The finding provides new support for what is known as the "PAH hypothesis." When astronomers train their telescopes on interstellar nebulae and other features in the interstellar medium, almost everywhere they look they see signatures of chemical spectra that closely resemble those of PAH compounds. This is the first laboratory confirmation of those observations.

"At last, we can really get our hands on what we are seeing," said Richard N. Zare, the Marguerite Blake Wilbur Professor of Chemistry at Stanford who led the team that identified the molecular material.

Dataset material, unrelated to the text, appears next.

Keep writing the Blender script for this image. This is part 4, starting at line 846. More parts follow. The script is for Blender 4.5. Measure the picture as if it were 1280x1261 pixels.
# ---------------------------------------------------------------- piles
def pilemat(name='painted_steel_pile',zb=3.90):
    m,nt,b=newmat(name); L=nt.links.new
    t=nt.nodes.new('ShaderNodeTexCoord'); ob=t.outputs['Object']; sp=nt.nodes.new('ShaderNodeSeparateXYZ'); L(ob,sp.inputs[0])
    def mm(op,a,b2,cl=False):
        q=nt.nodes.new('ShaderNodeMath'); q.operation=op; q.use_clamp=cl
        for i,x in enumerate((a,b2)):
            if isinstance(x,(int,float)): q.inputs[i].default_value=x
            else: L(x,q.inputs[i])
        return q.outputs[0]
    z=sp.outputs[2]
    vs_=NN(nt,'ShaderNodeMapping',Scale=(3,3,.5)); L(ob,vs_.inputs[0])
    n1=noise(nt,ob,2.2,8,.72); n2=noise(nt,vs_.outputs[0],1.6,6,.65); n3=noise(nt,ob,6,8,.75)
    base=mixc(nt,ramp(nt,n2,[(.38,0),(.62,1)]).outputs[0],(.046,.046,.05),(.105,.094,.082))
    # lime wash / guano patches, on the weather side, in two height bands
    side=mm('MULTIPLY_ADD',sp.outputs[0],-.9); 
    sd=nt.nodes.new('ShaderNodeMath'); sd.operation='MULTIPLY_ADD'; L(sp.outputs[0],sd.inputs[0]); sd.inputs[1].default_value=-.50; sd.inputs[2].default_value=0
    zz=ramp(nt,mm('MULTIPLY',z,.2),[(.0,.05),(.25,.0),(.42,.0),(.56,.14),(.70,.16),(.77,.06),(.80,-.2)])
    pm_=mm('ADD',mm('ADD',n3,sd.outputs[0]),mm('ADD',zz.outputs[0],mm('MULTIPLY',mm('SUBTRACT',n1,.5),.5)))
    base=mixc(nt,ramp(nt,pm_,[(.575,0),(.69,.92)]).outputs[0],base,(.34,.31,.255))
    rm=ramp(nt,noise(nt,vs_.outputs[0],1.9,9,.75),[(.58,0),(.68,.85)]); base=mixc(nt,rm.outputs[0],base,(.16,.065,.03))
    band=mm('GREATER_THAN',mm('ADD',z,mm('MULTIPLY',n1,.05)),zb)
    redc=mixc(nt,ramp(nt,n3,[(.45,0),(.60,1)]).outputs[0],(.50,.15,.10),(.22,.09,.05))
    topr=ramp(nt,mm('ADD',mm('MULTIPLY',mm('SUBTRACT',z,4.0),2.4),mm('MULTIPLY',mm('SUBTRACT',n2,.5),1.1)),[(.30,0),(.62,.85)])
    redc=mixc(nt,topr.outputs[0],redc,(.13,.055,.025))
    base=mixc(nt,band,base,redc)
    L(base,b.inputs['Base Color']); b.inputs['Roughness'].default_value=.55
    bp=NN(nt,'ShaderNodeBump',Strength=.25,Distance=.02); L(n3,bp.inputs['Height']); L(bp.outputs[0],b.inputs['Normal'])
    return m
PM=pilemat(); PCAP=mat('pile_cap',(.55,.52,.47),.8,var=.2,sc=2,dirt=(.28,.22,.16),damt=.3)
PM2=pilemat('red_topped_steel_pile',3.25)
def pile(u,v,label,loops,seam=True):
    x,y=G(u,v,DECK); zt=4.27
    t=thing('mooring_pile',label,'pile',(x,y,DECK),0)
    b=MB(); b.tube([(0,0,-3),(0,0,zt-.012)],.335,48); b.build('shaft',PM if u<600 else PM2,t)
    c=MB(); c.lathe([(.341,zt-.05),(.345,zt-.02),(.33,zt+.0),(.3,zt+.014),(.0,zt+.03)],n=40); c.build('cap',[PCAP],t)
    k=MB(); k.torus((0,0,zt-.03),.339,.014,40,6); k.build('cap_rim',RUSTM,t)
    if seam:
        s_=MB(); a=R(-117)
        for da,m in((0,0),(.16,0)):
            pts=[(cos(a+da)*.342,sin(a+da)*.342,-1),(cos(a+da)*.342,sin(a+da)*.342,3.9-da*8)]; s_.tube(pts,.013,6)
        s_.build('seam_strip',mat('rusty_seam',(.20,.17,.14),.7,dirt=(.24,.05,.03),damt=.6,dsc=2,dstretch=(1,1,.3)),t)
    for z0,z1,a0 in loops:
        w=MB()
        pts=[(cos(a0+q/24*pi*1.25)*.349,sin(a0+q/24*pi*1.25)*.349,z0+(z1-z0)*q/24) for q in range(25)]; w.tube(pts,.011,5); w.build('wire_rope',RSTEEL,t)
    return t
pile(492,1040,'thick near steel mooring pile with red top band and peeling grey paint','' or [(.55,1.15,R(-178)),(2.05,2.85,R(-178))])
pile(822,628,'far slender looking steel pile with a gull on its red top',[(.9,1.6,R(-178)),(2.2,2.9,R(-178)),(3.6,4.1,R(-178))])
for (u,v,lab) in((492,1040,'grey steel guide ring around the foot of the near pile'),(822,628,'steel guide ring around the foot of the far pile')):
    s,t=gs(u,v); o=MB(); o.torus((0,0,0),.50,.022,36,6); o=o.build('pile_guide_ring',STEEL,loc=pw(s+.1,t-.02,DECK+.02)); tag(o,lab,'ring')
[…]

The interstellar molecules were identified in microscopic grains of graphite extracted from four different meteorites. The researchers studied 124 grains from several meteorites. Of these, 89 (70 percent) showed appreciable concentrations of PAHs, while 58 (47 percent) appeared to have originated outside of the solar system, the scientists reported.

The researchers at Washington University, headed by Robert M. Walker, the McDonnell Professor of Physics, recovered the dust grains from the meteorites and performed the isotopic analyses that provide the evidence for their exotic origin.

In some of the grains, the graphite exhibited a highly unusual ratio of carbon isotopes that the scientists believe strongly suggests an interstellar provenance. Isotopes are atoms of the same element that have the same chemical behavior but slightly different weights. The PAHs in many of these grains also exhibited unusual carbon isotope ratios, strongly suggesting that these organic molecules were interstellar travelers as well.

Although astronomical measurements suggested that generic PAH compounds existed in the interstellar medium, the Stanford group was able to identify specific molecules of this type, including naphthalene (the stuff of mothballs) and a number of closely related compounds.

"These are very hardy molecules. So it may well be that PAHs are ubiquitous throughout the universe," Zare said.